A melhor é Drica Moraes. Ela interpreta Nora, a anfitriã e organizadora do jantar. O encontro ocorre no exato dia em que Mauro, editor de um grande jornal, publicou um editorial contra o presidente Fernando Collor de Mello e está em vias de ser preso pela aplicação da Lei de Imprensa.
Há, portanto, uma clara vinculação entre o personagem e Fria, muito embora não se consiga precisar até que ponto as histórias de ambos se confundam. Esta vinculação é tão evidente, que a morte de Frias, no dia 21 de agosto deste ano, fez com que Daniela Thomas retirasse o filme da mostra competitiva do Festival de Cinema de Gramado. Segundo ela “o momento [seria] inoportuno para o encontro de ficção e realidade e as possíveis interpretações equivocadas que a ficção pode suscitar”.
A trama política é utilizada para acrescentar um elemento de tensão – a sensação de que a vida daquelas pessoas pode mudar no dia seguinte. É este pensamento que impulsiona os personagens durante a noite, onde os laços e a história dos personagens se revela aos poucos, de acordo com a chegada dos convidados de Nora.
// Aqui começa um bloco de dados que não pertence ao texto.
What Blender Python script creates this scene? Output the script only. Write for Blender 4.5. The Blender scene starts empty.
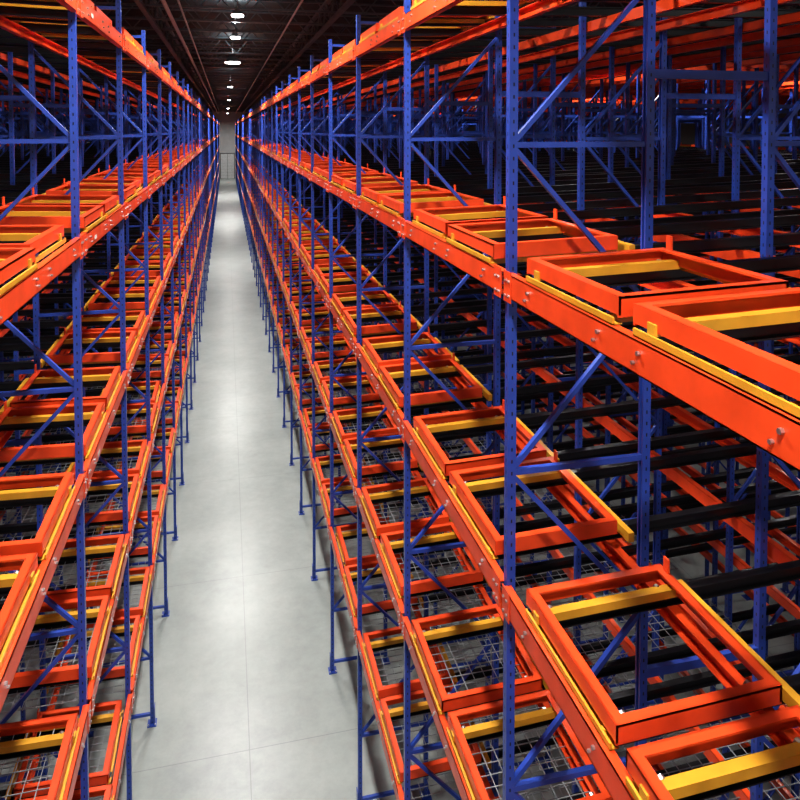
import bpy, math, random
from mathutils import Vector
random.seed(4)
A=1.7
H=5.55*A
XR=A
XL=-0.70*A
LV=1.17*A
Z1=H-4.03*A
BAY=1.57*A
NBAY=54
YEND=85*A
ZC=H+2.05*A
TOP=H+0.9*A
FD=0.59*A      # frame depth
FP=1.10*A      # frame pitch
SL=0.03
sc=bpy.context.scene
COL=sc.collection

# ---------------- materials ----------------
def mat(name,rgb,rough=.4,metal=0,noise=0.08,nscale=6,spec=.5):
    m=bpy.data.materials.new(name); m.use_nodes=True
    nt=m.node_tree; b=nt.nodes['Principled BSDF']
    b.inputs['Roughness'].default_value=rough; b.inputs['Metallic'].default_value=metal
    b.inputs['Specular IOR Level'].default_value=spec
    tc=nt.nodes.new('ShaderNodeTexCoord'); n=nt.nodes.new('ShaderNodeTexNoise')
    n.inputs['Scale'].default_value=nscale; n.inputs['Detail'].default_value=4
    nt.links.new(tc.outputs['Object'],n.inputs['Vector'])
    r=nt.nodes.new('ShaderNodeValToRGB')
    r.color_ramp.elements[0].position=.3; r.color_ramp.elements[1].position=.7
    r.color_ramp.elements[0].color=[c*(1-noise*2) for c in rgb]+[1]
    r.color_ramp.elements[1].color=[min(1,c*(1+noise)) for c in rgb]+[1]
    nt.links.new(n.outputs['Fac'],r.inputs['Fac']); nt.links.new(r.outputs['Color'],b.inputs['Base Color'])
    return m
ORANGE=mat('orange_paint',(.76,.078,.018),.29,spec=.6)
BLUE=mat('blue_paint',(.030,.072,.36),.29,spec=.6)
YELLOW=mat('yellow_paint',(.60,.30,.028),.33)
BLACK=mat('dark_rail_steel',(.010,.010,.012),.30)
STEEL=mat('zinc_steel',(.55,.55,.55),.3,.9)
WIRE=mat('galvanised_wire',(.36,.38,.40),.4,.5)
LABEL=mat('label_paper',(.7,.7,.66),.6)
# perforated post paint: UV u in metres across face, v in metres along height
def post_mat():
    m=BLUE.copy(); m.name='blue_perforated_post'
    nt=m.node_tree; b=nt.nodes['Principled BSDF']; src=b.inputs['Base Color'].links[0].from_socket
    uv=nt.nodes.new('ShaderNodeUVMap'); uv.uv_map='UVMap'
    sp=nt.nodes.new('ShaderNodeSeparateXYZ'); nt.links.new(uv.outputs[0],sp.inputs[0])
    def M(op,a,bb=None):
        n=nt.nodes.new('ShaderNodeMath'); n.operation=op
        for i,v in enumerate((a,bb)):
            if v is None: continue
            if isinstance(v,(int,float)): n.inputs[i].default_value=v
            else: nt.links.new(v,n.inputs[i])
        return n.outputs[0]
    fv=M('FRACT',M('DIVIDE',sp.outputs[1],.0762))
    av=M('LESS_THAN',M('ABSOLUTE',M('SUBTRACT',fv,.5)),.15)
    au=M('LESS_THAN',M('ABSOLUTE',M('SUBTRACT',sp.outputs[0],.0)),.0050)
    f=M('MULTIPLY',av,au)
    mx=nt.nodes.new('ShaderNodeMix'); mx.data_type='RGBA'
    nt.links.new(f,mx.inputs[0]); nt.links.new(src,mx.inputs[6]); mx.inputs[7].default_value=(.004,.005,.012,1)
    nt.links.new(mx.outputs[2],b.inputs['Base Color'])
    return m
POST=post_mat()
MATS=[ORANGE,BLUE,YELLOW,BLACK,STEEL,WIRE,POST,LABEL]
O,B,Y,K,S,W,P,LB=range(8)

class MB:
    def __init__(s,sx=1): s.v=[];s.f=[];s.m=[];s.uv=[];s.sx=sx
    def add(s,vs,fs,m,uvs=None):
        o=len(s.v); s.v+= [(x*s.sx,y,z) for x,y,z in vs]
        for i,f in enumerate(fs):
            ff=[o+k for k in f]; u=uvs[i] if uvs else [(1,1)]*len(f)
            if s.sx<0: ff=ff[::-1]; u=u[::-1]
            s.f.append(ff); s.m.append(m); s.uv.append(u)
    def box(s,x0,x1,y0,y1,z0,z1,m,sl=0.0,xr=0.0):
        vs=[(x,y,z+sl*(x-xr)) for x in(x0,x1) for y in(y0,y1) for z in(z0,z1)]
        s.add(vs,[(0,1,3,2),(4,6,7,5),(0,4,5,1),(2,3,7,6),(0,2,6,4),(1,5,7,3)],m)
    def chanY(s,x,y0,y1,z0,z1,w,t,m,d=1):
        a=x
        s.box(min(a,a+d*t),max(a,a+d*t),y0,y1,z0,z1,m)
        s.box(min(a,a+d*w),max(a,a+d*w),y0,y1,z1-t,z1,m)
        s.box(min(a,a+d*w),max(a,a+d*w),y0,y1,z0,z0+t,m)
    def beam(s,p,q,w,h,m):
        p=Vector(p);q=Vector(q);d=(q-p).normalized()
        up=Vector((0,1,0)) if abs(d.y)<.9 else Vector((0,0,1))
        r=d.cross(up).normalized()*(w/2)
        u=(r.cross(d)).normalized()*(h/2)
        vs=[tuple(c+sr*r+su*u) for c in(p,q) for sr,su in((-1,-1),(1,-1),(1,1),(-1,1))]
        s.add(vs,[(0,1,2,3),(7,6,5,4),(0,4,5,1),(1,5,6,2),(2,6,7,3),(3,7,4,0)],m)
    def cyl(s,c,ax,r,L,m,n=6,r2=None):
        vs=[]
        for e in(0,L):
            rr=r if e==0 or r2 is None else r2
            for i in range(n):
                a=2*math.pi*i/n; p=rr*math.cos(a);q=rr*math.sin(a)
                if ax=='x': vs.append((c[0]+e,c[1]+p,c[2]+q))
                elif ax=='y': vs.append((c[0]+q,c[1]+e,c[2]+p))
                else: vs.append((c[0]+p,c[1]+q,c[2]+e))
        fs=[tuple(range(n))[::-1],tuple(range(n,2*n))]+[(i,(i+1)%n,n+(i+1)%n,n+i) for i in range(n)]
        s.add(vs,fs,m)
    def post(s,x,yc,z0,z1,d):
        w=.056;dp=.056;t=.005;l=.016
        prof=[(0,-w/2),(0,w/2),(dp,w/2),(dp,w/2-l),(dp-t,w/2-l),(dp-t,w/2-t),(t,w/2-t),(t,-w/2+t),(dp-t,-w/2+t),(dp-t,-w/2+l),(dp,-w/2+l),(dp,-w/2)]
        n=len(prof); vs=[(x+d*a,yc+b,z) for z in(z0,z1) for a,b in prof]
        fs=[];uv=[]
        for i in range(n):
            j=(i+1)%n
            f=(i,j,n+j,n+i)
            a0,b0=prof[i];a1,b1=prof[j]
            if i==0: u0,u1=b0,b1
            elif abs(b0-b1)<1e-6 and abs(a1-a0)>.03: u0,u1=a0-dp/2,a1-dp/2
            else: u0,u1=1,1
            u=[(u0,z0),(u1,z0),(u1,z1),(u0,z1)]
            if d>0: f=f[::-1];u=u[::-1]
            fs.append(f);uv.append(u)
        s.add(vs,fs,P,uv)
    def mesh(s,name,mats=MATS):
        me=bpy.data.meshes.new(name); me.from_pydata(s.v,[],s.f)
        for m in mats: me.materials.append(m)
        me.polygons.foreach_set('material_index',s.m)
        l=me.uv_layers.new(name='UVMap'); l.data.foreach_set('uv',[c for u in s.uv for p in u for c in p])
        me.update(); return me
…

A excelente atuação de Drica é secundada pelas ótimas atuações de Caco Ciocler, que interpreta seu esposo, um advogado fraco e bêbado, com um sentimento de adoração por Mauro. Os três foram colegas de faculdade, fato que define grande parte da trama. Há, ainda, Fabiana Gugli, uma crítica de teatro e ex-amante de Mauro; Gustavo Machado, um inteligente articulista do jornal, homossexual declarado, que concede um leve alívio cômico à tensão crescente, Ted, (Chay Seude) o garçom que a tudo observa; Bruna Linzmeyer e Georgette Fedal, com papéis secundários, mas que compõem bem o caleidoscópio de personalidades ao redor da mesa.
O Banquete é um filme que se desenvolve de forma lenta e que deve ser assistido com atenção aos detalhes, onde gestos e olhares explicam a trama tecida pelo amor e executada pela fraqueza humana.